RENFORCEMENT DE LA COOPÉRATION INTERNATIONALE
L’étude dresse par ailleurs la liste des principales autorités nationales et internationales en charge de la lutte contre le cybercrime et précise que « la Convention sur la cybercriminalité de Budapest du 21 novembre 2001 constitue aujourd’hui le texte de référence en matière de coopération internationale dans la lutte contre la cybercriminalité » avec « quelques dispositions essentielles » (AISG n°90). Néanmoins, ce texte « a une portée limitée et les moyens de coopération policière et judiciaire sont encore insuffisants. Au 17 mars 2011, seuls 29 pays l’ont ratifiée. »

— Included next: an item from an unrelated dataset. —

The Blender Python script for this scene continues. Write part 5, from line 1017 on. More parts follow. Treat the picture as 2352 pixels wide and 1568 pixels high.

Parmi les mesures possibles de renforcement de la coopération internationale, les auteurs du document évoquent l’élargissement de la Convention de Budapest, scénario néanmoins « peu probable aujourd’hui », la conclusion d’accords bilatéraux ou encore un « système similaire au droit de poursuite et au droit d’observation prévu par la Convention de Schengen » pour le secteur de la cybercriminalité. « Le droit d’observation (article 40) permet sous certaines conditions de poursuivre une filature sur le territoire d’un autre État membre sur la base d’une entraide judiciaire », détaille le document (AISG n°3561). L’Onu pourrait également être davantage impliquée sur la question.
(1) Elle a été réalisée sous la direction de Guillaume Tissier par Marie Garbez, Barbara Louis-Sidney, Félix Aimé, Louis Vatier et Nicolas Caproni de l’équipe de CEIS.